What is needed:
Collect each line of the entries that holds the string "Blender".

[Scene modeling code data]

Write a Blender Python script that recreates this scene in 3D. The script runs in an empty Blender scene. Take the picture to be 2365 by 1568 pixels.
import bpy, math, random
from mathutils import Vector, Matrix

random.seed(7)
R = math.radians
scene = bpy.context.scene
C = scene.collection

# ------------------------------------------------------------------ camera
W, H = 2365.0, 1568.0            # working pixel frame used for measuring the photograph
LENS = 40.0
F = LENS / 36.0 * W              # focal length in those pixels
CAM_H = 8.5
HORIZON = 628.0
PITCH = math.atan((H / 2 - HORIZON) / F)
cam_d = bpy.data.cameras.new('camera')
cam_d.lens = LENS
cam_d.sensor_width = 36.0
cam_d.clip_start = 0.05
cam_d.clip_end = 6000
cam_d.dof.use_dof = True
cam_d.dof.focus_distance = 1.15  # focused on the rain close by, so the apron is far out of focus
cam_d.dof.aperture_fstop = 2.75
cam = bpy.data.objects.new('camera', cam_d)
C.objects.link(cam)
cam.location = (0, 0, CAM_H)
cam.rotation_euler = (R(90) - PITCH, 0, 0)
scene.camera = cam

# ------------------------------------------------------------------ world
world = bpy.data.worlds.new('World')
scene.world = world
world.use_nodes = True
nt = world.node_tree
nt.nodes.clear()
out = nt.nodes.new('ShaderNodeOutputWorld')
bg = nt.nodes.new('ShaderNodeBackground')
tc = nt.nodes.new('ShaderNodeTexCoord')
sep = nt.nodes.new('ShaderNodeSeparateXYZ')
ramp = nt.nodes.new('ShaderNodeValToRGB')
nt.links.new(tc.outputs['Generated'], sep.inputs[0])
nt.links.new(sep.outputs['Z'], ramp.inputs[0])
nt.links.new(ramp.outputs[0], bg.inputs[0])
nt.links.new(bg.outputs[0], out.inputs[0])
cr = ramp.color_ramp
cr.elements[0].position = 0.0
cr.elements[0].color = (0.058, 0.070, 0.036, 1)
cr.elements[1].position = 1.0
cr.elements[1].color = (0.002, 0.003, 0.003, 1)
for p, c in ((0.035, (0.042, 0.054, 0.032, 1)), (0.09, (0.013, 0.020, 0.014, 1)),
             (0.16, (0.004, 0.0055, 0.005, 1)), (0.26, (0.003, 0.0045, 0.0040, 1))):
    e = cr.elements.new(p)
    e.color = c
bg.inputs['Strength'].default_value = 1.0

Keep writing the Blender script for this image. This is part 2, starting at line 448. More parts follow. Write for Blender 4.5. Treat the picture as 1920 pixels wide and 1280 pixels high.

Output below:
Write a Blender Python script that recreates this scene in 3D. The script runs in an empty Blender scene. Take the picture to be 2365 by 1568 pixels.
Keep writing the Blender script for this image. This is part 2, starting at line 448. More parts follow. Write for Blender 4.5. Treat the picture as 1920 pixels wide and 1280 pixels high.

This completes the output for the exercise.